In your drawing, both electrons are at the right side of their atoms. It is not so. You can imagine the electrons orbiting around the atom very fast, so you can just observe an electron cloud. The electron can be anywhere along its orbit. So those atoms in the picture can have the two electrons at distance 1 from each other with the same probability of being at distance 4. And when they are very close, the repulsion force is very strong. Try to calculate with half electrons at both sides of an atom. :)
You will learn that temperature is connected to the kinetic energy of the molecules. When you heat up a substance, you increase the kinetic energy of its particles.
In case of a gas, the average distance of the molecules is determined by the vessel and the number of the molecules.
In a liquid or solid, the position of the molecules are determined by the attractive and repulsive forces. Their stable position is there where these forces cancel. But they still have kinetic energy, so they oscillate around the stable position, like two balls, connected to the ends of a spring. The total energy is constant, and farther from equilibrium, KE transforms to potential energy. At maximum distance from equilibrium, the KE is zero, and we call that distance amplitude. You know, the higher the energy of the oscillating body, the greater the amplitude, the farther apart can the balls (atoms, molecules) reach away from each other. You will learn, that the potential energy is not symmetric: it is easier to get away than to get close: In average, a liquid or solid usually extends at higher temperature.

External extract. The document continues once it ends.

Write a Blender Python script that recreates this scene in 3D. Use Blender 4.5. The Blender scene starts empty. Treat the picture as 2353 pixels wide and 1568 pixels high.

All these explanations are oversimplified, as I do not know what you have learned so far. (There is an other important effect that contributes to repulsion: That the electrons can not be in the same states. It is called Pauli's Exclusion principle.
http://en.wikipedia.org/wiki/Pauli_exclusion_principle, I did not talk about).As you study Physics, you will learn and understand more and more about the behaviour of atoms and molecules, but we never will understand them fully.